Whistling and Light Switch Piece
This is sound pieces consisting of 5 minutes improvised whistling, disrupted by switching the light on/off for each breathing.
The piece as a whole is evolving, and the amount of recordings will grow.
As an experiment, try to play multiple of them at the same time, where you decide which ones to start and when.

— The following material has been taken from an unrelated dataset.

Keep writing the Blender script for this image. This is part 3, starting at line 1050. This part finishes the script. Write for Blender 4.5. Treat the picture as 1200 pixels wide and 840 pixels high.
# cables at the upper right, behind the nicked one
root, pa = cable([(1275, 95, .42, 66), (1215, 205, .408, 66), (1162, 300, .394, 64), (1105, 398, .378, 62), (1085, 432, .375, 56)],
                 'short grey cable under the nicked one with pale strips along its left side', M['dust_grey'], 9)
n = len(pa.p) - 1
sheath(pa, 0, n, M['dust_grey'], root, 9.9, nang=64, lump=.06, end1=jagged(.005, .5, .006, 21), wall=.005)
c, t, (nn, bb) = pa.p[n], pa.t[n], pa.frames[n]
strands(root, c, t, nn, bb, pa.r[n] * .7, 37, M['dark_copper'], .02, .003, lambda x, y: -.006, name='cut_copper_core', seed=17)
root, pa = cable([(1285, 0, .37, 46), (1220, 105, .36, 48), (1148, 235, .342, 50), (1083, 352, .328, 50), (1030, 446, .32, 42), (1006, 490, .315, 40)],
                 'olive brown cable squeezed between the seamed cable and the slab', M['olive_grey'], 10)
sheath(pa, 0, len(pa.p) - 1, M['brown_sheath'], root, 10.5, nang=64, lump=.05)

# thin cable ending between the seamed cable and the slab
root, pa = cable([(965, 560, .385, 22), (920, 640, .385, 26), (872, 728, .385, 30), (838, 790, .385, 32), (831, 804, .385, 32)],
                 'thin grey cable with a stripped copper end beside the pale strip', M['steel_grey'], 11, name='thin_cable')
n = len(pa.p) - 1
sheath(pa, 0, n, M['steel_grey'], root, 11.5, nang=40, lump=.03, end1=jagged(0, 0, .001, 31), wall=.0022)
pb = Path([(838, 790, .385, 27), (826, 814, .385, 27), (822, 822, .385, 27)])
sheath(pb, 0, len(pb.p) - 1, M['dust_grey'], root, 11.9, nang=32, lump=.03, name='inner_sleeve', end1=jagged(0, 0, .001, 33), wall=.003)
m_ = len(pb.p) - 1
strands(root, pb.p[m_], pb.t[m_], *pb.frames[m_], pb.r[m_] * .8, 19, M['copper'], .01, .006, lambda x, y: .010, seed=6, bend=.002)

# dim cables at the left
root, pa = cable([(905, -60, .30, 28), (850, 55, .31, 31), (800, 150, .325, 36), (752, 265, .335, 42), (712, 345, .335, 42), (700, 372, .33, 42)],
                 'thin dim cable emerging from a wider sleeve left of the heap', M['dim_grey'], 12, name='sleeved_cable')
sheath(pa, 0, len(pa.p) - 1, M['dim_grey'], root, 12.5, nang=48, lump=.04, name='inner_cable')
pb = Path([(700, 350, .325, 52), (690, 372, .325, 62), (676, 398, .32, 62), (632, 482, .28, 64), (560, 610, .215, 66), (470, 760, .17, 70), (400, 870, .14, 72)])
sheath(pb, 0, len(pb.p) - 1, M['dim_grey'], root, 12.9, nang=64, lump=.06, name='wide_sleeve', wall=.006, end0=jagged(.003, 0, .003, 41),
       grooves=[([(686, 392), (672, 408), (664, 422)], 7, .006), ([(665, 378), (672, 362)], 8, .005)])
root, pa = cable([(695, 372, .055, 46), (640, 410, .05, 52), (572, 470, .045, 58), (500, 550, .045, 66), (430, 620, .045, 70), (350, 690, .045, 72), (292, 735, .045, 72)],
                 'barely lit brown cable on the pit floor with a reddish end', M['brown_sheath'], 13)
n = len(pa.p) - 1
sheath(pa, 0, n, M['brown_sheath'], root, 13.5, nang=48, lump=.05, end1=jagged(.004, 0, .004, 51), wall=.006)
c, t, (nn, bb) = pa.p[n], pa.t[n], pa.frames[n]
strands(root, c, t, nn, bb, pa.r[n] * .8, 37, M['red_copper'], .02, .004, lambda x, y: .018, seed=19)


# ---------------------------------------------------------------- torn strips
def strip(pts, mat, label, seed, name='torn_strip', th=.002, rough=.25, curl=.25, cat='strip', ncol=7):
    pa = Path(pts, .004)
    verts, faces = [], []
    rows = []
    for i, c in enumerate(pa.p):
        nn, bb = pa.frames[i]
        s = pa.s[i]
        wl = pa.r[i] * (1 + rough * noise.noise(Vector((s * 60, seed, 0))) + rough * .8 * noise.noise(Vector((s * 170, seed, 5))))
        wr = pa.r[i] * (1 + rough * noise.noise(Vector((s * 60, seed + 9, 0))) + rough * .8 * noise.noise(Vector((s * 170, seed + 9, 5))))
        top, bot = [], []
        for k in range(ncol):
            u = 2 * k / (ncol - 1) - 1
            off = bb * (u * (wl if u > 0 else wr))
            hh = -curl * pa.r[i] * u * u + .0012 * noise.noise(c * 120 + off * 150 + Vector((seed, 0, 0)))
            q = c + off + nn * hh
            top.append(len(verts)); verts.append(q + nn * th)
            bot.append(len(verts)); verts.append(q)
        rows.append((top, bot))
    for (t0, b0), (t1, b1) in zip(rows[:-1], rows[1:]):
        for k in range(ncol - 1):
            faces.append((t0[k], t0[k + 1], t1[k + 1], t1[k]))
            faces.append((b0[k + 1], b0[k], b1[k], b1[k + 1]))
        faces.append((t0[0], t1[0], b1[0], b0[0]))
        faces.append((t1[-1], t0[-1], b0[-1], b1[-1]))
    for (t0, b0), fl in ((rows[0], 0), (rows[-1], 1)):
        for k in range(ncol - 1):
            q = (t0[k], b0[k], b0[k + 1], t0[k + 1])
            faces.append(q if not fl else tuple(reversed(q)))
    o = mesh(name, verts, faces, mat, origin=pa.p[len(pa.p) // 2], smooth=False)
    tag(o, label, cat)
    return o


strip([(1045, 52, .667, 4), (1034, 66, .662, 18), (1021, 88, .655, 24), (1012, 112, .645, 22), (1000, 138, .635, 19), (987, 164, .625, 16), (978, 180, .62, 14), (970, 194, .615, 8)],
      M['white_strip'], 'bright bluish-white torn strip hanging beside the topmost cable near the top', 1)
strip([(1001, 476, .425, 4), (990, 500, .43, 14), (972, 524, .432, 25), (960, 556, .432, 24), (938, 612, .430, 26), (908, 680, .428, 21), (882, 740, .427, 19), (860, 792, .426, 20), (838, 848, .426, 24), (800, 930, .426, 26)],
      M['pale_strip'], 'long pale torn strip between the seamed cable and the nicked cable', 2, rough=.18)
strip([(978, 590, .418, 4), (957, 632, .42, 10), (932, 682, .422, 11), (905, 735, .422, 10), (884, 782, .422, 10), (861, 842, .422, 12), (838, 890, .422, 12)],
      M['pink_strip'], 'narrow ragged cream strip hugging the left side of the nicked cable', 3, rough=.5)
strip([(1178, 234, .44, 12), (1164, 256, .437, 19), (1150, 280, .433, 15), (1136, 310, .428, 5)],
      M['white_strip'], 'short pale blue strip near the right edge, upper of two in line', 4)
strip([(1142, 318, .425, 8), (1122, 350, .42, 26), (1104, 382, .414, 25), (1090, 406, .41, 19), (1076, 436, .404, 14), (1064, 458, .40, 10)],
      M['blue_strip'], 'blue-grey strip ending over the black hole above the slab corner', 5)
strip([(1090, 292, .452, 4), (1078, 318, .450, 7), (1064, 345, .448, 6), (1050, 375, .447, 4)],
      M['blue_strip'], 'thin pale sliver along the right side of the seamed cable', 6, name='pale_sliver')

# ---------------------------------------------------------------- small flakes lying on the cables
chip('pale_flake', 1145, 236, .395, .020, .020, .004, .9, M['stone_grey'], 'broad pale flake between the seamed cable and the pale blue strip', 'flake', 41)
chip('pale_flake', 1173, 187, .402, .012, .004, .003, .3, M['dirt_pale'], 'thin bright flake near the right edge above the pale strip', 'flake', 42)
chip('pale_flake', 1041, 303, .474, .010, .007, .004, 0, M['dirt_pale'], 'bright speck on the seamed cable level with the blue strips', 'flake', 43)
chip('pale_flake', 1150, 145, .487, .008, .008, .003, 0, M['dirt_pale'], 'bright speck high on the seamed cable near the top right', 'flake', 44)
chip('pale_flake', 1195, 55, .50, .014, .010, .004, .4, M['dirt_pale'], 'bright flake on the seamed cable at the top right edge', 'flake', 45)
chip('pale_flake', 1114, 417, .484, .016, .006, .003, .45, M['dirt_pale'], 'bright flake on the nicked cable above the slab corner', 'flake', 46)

The combinations of layered pieces are countless.
Piece I (low volume)
Piece II (broad variation)
Piece III (attempt on monotones)
Pieve IV (semi monotonous)
Piece V (semi monotonous)
Notes on performance (11/07/2022):
Dry libs
Heavy arms at the light switch
A starting headache
The lungs feeling empty
A search for new tones – clear tones – tones of truth
My mouth being tired
My lungs being small
The sound waves’ story of a smaller room than excepted
The switch surprising me – waking me up
The microphones being a strange attachment
Feeling staged
Feeling free
Am I alone?
Do my neighbors hear me?
Lowering my head slowly while sitting
Counting seconds while kissing the air
Seconds running fast
Stressing my breathing
The pulse going up
New sounds entering from the street outside of the apartment
Is this a bad thing?
Hating my sounds (hating myself for doing this)
Not sitting straight
My back is starting to hurt
One sound made me feel good
A surprise
Another sound came out different than excepted – why?
Cutting sharp at five minutes
Instruction manual for piece:
- Sit next to a light switch
- Start whistling
- Start recording
- Switch the light switch for each breath, in or out
- Continue the whistling and switching
- Keep recording for 5 minutes (or sudden period of own wish)

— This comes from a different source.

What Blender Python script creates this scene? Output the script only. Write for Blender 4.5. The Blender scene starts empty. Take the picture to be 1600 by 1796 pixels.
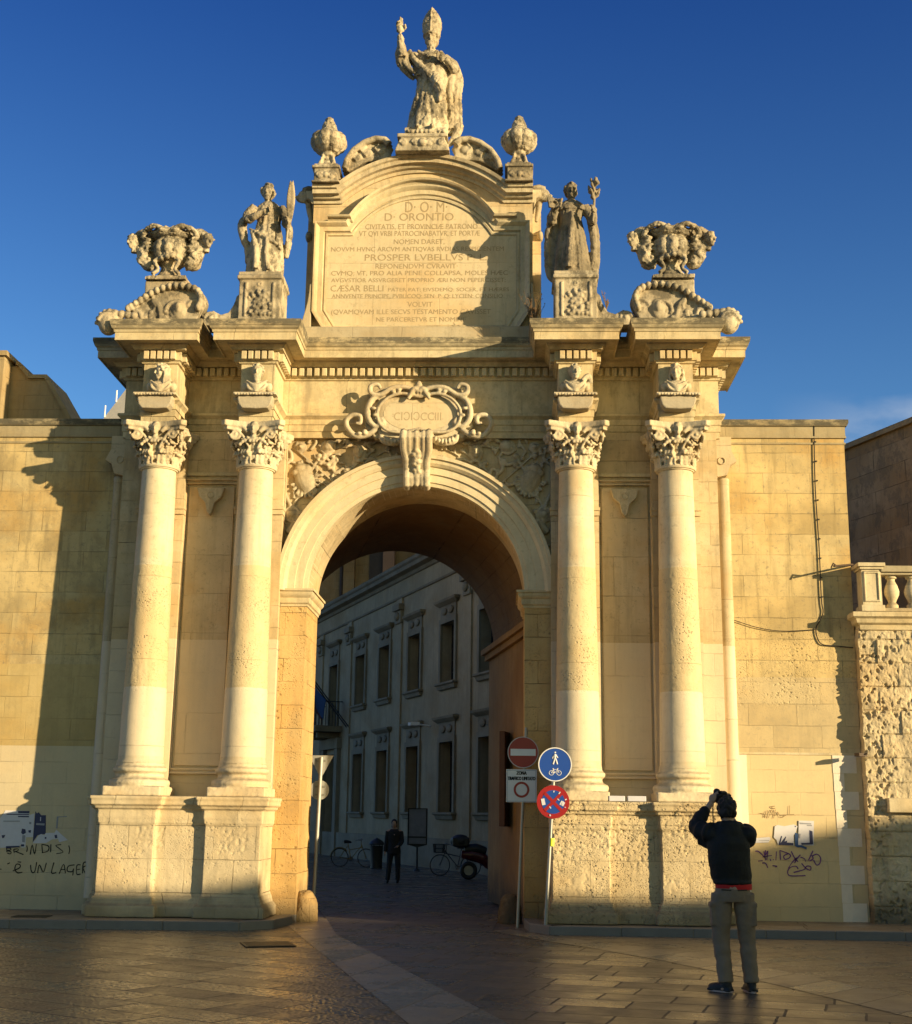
import bpy, bmesh, math, random
from mathutils import Vector, Matrix, noise
from math import sin, cos, pi, radians, sqrt, atan2, hypot
random.seed(7)
scene = bpy.context.scene
col = scene.collection

# ---------------------------------------------------------------- camera
CAM = Vector((1.45, -20.9, 1.6))
CROT = Matrix.Rotation(radians(2.3), 3, 'Z') @ Matrix.Rotation(radians(90 + 12.83), 3, 'X') @ Matrix.Rotation(radians(0.73), 3, 'Z')
cd = bpy.data.cameras.new('camera'); cam = bpy.data.objects.new('camera', cd); col.objects.link(cam)
cd.sensor_fit = 'HORIZONTAL'; cd.sensor_width = 36; cd.lens = 2335 / 1600 * 36; cd.clip_end = 2000; cd.clip_start = .1
cam.matrix_world = Matrix.Translation(CAM) @ CROT.to_4x4()
scene.camera = cam

# ---------------------------------------------------------------- light
SUN_AZ, SUN_EL = radians(58), radians(10.6)
SUND = Vector((sin(SUN_AZ) * cos(SUN_EL), -cos(SUN_AZ) * cos(SUN_EL), sin(SUN_EL)))
ld = bpy.data.lights.new('sun', 'SUN'); ld.energy = 5.0; ld.angle = radians(.53); ld.color = (1, .765, .425)
sun = bpy.data.objects.new('sun', ld); col.objects.link(sun); sun.rotation_euler = SUND.to_track_quat('Z', 'Y').to_euler()
w = bpy.data.worlds.new('World'); scene.world = w; w.use_nodes = True
wn = w.node_tree.nodes; wl = w.node_tree.links; wn.clear()
sky = wn.new('ShaderNodeTexSky'); sky.sky_type = 'NISHITA'; sky.sun_disc = False
sky.sun_elevation = SUN_EL; sky.sun_rotation = radians(180 - 58); sky.altitude = 0; sky.air_density = 1.0; sky.dust_density = .3; sky.ozone_density = 3.0
hs = wn.new('ShaderNodeHueSaturation'); hs.inputs['Saturation'].default_value = 1.15; hs.inputs['Value'].default_value = 1.0
bg = wn.new('ShaderNodeBackground'); bg.inputs['Strength'].default_value = .06
out = wn.new('ShaderNodeOutputWorld')
# small bank of cloud low in the sky behind the right hand roofs
tc = wn.new('ShaderNodeTexCoord')
mp = wn.new('ShaderNodeMapping'); mp.inputs['Scale'].default_value = (9, 9, 22)
nz = wn.new('ShaderNodeTexNoise'); nz.inputs['Scale'].default_value = 1.6; nz.inputs['Detail'].default_value = 7
sep = wn.new('ShaderNodeSeparateXYZ')
wl.new(tc.outputs['Generated'], mp.inputs['Vector']); wl.new(mp.outputs[0], nz.inputs['Vector']); wl.new(tc.outputs['Generated'], sep.inputs[0])
def wmath(op, a, b=None, c=None, clamp=False):
    n = wn.new('ShaderNodeMath'); n.operation = op; n.use_clamp = clamp
    for i, v in enumerate((a, b, c)):
        if v is None: continue
        if isinstance(v, (int, float)): n.inputs[i].default_value = v
        else: wl.new(v, n.inputs[i])
    return n.outputs[0]
bank = wmath('MULTIPLY', wmath('MULTIPLY_ADD', sep.outputs['Z'], -16, 4.85, clamp=True), wmath('MULTIPLY_ADD', sep.outputs['X'], 9, -1.7, clamp=True))
cl = wmath('MULTIPLY', wmath('MULTIPLY_ADD', nz.outputs['Fac'], 5, -2.0, clamp=True), bank)
mx = wn.new('ShaderNodeMix'); mx.data_type = 'RGBA'
wl.new(cl, mx.inputs['Factor']); tn = wn.new('ShaderNodeMix'); tn.data_type = 'RGBA'; tn.blend_type = 'MULTIPLY'; tn.inputs['Factor'].default_value = 1; wl.new(sky.outputs[0], tn.inputs['A'])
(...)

- Keep the raw recording of the piece – included for example the breathing, microphone noise, sounds of the location etc.
The piece is offering a recording of unique sound combinations and conditions – a witness to the variation and chances which we are entangled with.
Your whistling is always already unique – this as a concept is perhaps worth listening to.
Listening is not limited to follow ones breathing, thus it is deeply connected to the breathing we do by ourself, and together.
The concept of turning something ‘on/off’, like a light switch, is challenged by the practice of listening. When is it really ‘on’, when is it really off? Do we even know in presence of listening? Listening is perhaps not something we can turn ‘on’ in the same way as other senses or integrated abilities, and listening is likely easier to turn ‘off’ rather than ‘on’, but we do not necessarily hold any exclusive control over the practice of listening. Listening as practice invites its practicer – we can are not always allowed to enter. The agency of listening much be respected and explored within the context of our limitations. Sometime we are powerless in the presence of of listening.
These pieces have been made due to inspiration from the work of Anna Jermolaeva (b. 1970, St. Petersburg. Lives in Vienna).
Especially the work:
On/Off, 1999
Video, oo’15”, loop
Perhaps a note for justification:
This work is not exactly meaningless, but a claim of meaning is not exactly the claim for the work either.